Jeffrey M. Aristoff (Numerica Corporation), Joshua T. Horwood (Numerica Corporation), Aubrey B. Poore (Numerica Corporation)
Keywords: SSA
Abstract:
Accurate and efficient orbital propagators are critical for space situational awareness because they drive uncertainty propagation which is necessary for tracking, conjunction analysis, and maneuver detection. Existing numerical methods used for orbit propagation are explicit. As such, they cannot exploit the proximity of nearby orbits when propagating uncertainty in the state of an orbiting object (satellite, debris, etc.), for example, as part of the prediction step of the unscented Kalman filter (UKF). As surveillance demands continue to increase, owing in part to improved sensors and the continuously growing amount of space debris, alternative numerical methods should be considered that are able to efficiently propagate uncertainty, as well as take advantage of modern computing architectures.

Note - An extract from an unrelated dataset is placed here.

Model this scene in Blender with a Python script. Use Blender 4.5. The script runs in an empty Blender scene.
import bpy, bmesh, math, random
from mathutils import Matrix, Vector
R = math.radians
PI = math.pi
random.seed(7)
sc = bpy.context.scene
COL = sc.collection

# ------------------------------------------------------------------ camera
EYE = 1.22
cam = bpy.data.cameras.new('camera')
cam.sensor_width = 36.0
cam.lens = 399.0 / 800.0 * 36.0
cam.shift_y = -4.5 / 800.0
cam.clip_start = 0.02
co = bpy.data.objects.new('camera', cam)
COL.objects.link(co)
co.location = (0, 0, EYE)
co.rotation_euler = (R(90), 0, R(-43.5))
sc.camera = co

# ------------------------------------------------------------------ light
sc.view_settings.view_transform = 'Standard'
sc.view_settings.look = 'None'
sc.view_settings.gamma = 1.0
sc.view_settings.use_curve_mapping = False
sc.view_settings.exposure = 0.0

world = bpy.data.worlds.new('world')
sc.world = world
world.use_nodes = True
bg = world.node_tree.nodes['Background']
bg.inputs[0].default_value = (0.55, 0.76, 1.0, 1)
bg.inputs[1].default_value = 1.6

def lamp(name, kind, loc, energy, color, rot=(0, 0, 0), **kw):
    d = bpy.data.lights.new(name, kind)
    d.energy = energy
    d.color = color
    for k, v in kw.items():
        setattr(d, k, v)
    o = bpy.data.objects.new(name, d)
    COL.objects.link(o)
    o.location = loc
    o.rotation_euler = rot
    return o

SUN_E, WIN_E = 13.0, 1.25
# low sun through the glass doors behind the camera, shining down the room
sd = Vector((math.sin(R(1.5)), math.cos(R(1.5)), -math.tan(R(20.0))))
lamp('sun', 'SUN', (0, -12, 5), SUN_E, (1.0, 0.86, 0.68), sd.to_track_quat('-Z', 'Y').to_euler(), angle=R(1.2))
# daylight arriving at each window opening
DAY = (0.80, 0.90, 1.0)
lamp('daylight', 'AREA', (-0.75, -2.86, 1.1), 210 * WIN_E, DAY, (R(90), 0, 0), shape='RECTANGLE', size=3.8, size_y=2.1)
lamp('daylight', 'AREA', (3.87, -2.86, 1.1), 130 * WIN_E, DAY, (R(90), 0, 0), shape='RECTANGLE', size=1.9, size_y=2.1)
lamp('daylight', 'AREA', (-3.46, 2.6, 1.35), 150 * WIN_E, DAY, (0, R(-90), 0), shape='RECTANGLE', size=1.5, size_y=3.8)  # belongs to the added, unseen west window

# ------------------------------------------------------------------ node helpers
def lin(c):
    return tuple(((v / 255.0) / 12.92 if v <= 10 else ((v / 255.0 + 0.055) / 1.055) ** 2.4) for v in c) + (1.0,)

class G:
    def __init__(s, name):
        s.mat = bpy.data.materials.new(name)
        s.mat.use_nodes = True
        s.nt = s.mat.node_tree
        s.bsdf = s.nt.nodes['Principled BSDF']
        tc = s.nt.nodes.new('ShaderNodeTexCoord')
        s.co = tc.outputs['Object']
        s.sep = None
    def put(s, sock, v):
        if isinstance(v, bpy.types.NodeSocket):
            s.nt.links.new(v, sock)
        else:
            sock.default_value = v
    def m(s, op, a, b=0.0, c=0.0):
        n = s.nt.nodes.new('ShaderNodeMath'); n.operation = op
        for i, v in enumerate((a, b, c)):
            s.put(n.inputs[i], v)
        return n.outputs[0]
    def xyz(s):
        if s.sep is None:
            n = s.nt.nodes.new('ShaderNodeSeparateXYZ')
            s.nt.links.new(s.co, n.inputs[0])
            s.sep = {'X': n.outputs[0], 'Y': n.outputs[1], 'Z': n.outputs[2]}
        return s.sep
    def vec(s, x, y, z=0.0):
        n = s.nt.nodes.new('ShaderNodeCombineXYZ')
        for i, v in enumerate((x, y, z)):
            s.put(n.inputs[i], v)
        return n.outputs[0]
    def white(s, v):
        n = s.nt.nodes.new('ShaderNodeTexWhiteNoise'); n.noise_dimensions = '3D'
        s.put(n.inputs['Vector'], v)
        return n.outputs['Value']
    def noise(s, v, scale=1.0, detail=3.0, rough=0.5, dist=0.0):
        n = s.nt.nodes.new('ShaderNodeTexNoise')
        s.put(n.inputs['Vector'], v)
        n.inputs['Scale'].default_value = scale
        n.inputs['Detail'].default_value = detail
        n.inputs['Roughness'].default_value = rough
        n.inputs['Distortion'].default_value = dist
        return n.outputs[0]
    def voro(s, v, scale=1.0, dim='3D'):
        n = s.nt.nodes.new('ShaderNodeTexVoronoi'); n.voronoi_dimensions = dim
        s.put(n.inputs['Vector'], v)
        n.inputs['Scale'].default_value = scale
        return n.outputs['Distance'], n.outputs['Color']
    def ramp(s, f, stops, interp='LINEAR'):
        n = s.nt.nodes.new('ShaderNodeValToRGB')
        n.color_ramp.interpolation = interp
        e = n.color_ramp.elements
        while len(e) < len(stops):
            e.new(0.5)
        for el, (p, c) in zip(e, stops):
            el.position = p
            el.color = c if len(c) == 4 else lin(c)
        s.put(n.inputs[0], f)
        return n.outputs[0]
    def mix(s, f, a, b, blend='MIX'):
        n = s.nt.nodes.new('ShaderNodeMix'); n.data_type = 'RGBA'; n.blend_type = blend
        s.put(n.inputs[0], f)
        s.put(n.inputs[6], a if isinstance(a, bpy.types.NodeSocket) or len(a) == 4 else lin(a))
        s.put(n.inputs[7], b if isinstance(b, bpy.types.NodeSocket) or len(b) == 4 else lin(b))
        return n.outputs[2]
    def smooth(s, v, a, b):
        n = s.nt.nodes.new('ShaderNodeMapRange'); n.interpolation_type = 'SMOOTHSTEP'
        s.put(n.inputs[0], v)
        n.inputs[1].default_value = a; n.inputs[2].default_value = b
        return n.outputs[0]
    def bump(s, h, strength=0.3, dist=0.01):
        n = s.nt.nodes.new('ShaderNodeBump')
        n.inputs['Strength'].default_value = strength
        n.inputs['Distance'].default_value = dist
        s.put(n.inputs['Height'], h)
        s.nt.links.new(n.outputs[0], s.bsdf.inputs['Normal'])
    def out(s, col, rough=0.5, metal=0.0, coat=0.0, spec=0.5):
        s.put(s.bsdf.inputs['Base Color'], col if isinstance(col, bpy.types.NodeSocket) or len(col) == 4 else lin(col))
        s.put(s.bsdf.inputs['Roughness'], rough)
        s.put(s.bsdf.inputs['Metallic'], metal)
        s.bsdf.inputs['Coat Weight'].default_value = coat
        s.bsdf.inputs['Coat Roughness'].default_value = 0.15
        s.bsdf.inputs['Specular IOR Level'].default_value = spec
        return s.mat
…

We have developed an adaptive, implicit Runge-Kutta-based method for uncertainty propagation that is superior to existing explicit methods, even before the algorithm is potentially parallelized. Specifically, we demonstrate the reduction in the computational cost of propagating the 13 sigma points needed to represent uncertainty (of a six-dimensional Gaussian state) in the UKF. For a typical low Earth orbit, the new propagator is able to reduce the computational cost by 70-90% in a serial computing environment, compared to that using Adams-Bashforth-Moulton (an explicit multi-step method) and Dormand-Prince 8(7) (an explicit Runge-Kutta method). In a parallel computing environment, we are able to reduce the cost by 97-99%. Thus, in some cases we can propagate uncertainty via the UKF at no additional computational cost compared to that of propagating a single orbital state, even when restricted to a serial processor. The new propagator is applicable to all regimes of space, and additional features include its ability to estimate and control the truncation error, exploit analytic and semi-analytic approximations to the dynamics, and provide accurate ephemeris data via built-in interpolation.